Editorial 

The Guardian view on the value of fiction: read lies, and learn the truth

Editorial: Nicola Sturgeon, the first minister of Scotland, finds the time to read crime fiction. Good for her: it is through the novel that we learn the real state of things
  
  

Nicola Sturgeon and Val McDermid at the Edinburgh international book festival
Nicola Sturgeon and Val McDermid at the Edinburgh international book festival. Photograph: Roberto Ricciuti/Getty Images Photograph: Roberto Ricciuti/Getty Images

This week at the Edinburgh international book festival, Nicola Sturgeon interviewed her favourite crime novelist, the indomitable Val McDermid. When asked by an audience member how, as Scotland’s first minister, she found the time to read, Ms Sturgeon replied: “A life without books and reading would, for me, be a life not worth living.” And, significantly, the first minister was referring to fiction in particular.

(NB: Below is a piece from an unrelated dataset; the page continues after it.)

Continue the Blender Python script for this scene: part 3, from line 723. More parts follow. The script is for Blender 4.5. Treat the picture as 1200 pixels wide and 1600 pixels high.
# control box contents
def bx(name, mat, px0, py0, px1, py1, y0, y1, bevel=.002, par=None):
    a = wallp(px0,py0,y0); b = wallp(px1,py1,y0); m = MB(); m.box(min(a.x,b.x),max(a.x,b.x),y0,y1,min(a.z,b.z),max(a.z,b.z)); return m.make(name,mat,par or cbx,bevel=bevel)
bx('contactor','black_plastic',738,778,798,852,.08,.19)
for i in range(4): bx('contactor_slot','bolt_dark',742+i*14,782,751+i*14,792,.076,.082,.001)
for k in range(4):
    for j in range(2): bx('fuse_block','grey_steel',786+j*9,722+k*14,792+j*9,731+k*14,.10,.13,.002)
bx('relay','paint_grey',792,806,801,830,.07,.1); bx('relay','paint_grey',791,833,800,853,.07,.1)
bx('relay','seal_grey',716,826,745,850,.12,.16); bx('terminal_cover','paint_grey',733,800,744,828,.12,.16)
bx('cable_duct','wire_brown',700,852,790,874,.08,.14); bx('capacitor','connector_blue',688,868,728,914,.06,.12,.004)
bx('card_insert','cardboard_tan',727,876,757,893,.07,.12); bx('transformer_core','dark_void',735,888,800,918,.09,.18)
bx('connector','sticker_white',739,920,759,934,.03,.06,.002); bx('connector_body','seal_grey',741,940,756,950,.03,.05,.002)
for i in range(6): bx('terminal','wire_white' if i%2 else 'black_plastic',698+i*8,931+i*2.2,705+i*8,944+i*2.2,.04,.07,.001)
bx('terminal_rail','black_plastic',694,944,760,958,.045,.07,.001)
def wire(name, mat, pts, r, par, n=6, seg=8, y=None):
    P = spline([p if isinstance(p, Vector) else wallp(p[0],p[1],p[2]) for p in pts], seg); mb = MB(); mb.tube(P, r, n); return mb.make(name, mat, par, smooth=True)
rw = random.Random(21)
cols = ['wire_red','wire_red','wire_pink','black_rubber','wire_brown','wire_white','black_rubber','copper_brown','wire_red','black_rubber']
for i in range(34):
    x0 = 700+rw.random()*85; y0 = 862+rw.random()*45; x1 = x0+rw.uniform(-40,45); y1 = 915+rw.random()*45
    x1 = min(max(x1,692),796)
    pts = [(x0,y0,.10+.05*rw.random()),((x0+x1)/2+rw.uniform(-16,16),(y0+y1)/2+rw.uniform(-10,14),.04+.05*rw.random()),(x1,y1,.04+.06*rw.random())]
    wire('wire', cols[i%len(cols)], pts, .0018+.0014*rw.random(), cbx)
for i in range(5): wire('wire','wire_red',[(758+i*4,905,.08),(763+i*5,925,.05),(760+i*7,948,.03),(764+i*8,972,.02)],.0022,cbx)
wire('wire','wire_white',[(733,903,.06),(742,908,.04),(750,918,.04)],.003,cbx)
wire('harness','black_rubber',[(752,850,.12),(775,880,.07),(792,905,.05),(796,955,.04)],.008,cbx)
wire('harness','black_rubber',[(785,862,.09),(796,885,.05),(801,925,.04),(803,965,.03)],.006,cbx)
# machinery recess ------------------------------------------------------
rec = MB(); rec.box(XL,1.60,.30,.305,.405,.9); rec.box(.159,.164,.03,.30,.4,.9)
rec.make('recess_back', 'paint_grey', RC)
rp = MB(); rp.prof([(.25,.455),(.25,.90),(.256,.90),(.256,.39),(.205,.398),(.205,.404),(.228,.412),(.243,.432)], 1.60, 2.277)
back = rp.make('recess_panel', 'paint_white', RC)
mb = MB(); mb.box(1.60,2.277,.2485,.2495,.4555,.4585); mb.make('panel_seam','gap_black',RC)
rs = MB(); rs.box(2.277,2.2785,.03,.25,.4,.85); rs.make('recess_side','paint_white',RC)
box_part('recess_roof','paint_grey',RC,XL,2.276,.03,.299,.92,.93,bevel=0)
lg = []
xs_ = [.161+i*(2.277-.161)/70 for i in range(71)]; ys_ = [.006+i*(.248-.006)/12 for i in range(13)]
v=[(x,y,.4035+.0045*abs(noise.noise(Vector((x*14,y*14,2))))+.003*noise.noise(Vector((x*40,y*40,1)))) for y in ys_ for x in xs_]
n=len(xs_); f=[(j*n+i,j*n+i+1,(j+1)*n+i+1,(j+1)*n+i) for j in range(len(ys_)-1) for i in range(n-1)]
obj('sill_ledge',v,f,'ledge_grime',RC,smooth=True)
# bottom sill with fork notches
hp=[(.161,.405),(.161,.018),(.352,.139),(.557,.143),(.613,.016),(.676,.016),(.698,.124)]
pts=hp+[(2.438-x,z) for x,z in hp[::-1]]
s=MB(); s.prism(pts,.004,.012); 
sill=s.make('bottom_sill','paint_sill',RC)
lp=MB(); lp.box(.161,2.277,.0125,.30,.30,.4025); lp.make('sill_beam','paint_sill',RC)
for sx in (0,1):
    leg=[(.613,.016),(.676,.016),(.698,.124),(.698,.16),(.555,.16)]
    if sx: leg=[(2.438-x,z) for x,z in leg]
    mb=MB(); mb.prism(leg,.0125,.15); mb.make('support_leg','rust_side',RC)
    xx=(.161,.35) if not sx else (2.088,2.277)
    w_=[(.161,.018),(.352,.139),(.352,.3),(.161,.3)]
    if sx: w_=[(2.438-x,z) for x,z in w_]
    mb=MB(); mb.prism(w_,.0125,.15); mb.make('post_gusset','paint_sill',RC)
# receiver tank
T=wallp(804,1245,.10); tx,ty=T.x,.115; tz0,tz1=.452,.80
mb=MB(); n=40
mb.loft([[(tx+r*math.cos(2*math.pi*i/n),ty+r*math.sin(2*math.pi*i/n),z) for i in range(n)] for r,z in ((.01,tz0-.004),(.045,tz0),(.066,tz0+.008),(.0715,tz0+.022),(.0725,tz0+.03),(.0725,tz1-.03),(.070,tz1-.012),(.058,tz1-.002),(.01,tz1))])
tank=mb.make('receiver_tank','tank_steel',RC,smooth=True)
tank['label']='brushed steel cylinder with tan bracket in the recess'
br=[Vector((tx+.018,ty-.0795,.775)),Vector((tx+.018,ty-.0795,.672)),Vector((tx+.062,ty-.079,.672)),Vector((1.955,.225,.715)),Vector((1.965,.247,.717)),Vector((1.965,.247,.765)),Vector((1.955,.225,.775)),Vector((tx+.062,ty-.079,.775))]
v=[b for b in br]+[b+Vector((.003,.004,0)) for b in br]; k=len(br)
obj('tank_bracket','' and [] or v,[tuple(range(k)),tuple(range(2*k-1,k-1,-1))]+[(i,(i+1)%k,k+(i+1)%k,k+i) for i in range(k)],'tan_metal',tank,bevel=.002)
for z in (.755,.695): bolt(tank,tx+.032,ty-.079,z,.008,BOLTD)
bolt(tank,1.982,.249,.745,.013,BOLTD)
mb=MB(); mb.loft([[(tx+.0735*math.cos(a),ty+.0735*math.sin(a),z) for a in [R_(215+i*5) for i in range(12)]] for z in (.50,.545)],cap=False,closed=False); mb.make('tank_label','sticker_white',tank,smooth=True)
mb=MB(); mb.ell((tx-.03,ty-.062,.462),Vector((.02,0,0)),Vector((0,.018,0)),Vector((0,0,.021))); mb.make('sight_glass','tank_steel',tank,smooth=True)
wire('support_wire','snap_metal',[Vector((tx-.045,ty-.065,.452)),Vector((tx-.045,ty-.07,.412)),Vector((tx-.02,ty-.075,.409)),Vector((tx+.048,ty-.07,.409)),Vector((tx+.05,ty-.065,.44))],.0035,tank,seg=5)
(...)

It is a mistake to believe that reading novels is frivolous, an activity that should be taken up by our leaders only after the burden of power is removed. Ms McDermid argued that the crime novel in particular will eventually be seen as the social document of our time – the literary form that encompasses the whole of society from murderer to police sergeant to judge. The novel, taken generally, is more than that: it is how to experience life through others’ eyes; how to understand “a world that lies spread out around us like a bewildering and stupendous dream”, as John Cheever put it.

Weighty reports and newspaper articles do their work, but, as writer Andrew O’Hagan also told the festival, “there’s something extra a novelist can do – and it’s to do with the grain of human experience”. Fiction is, as Albert Camus wrote, “the lie through which we tell the truth”.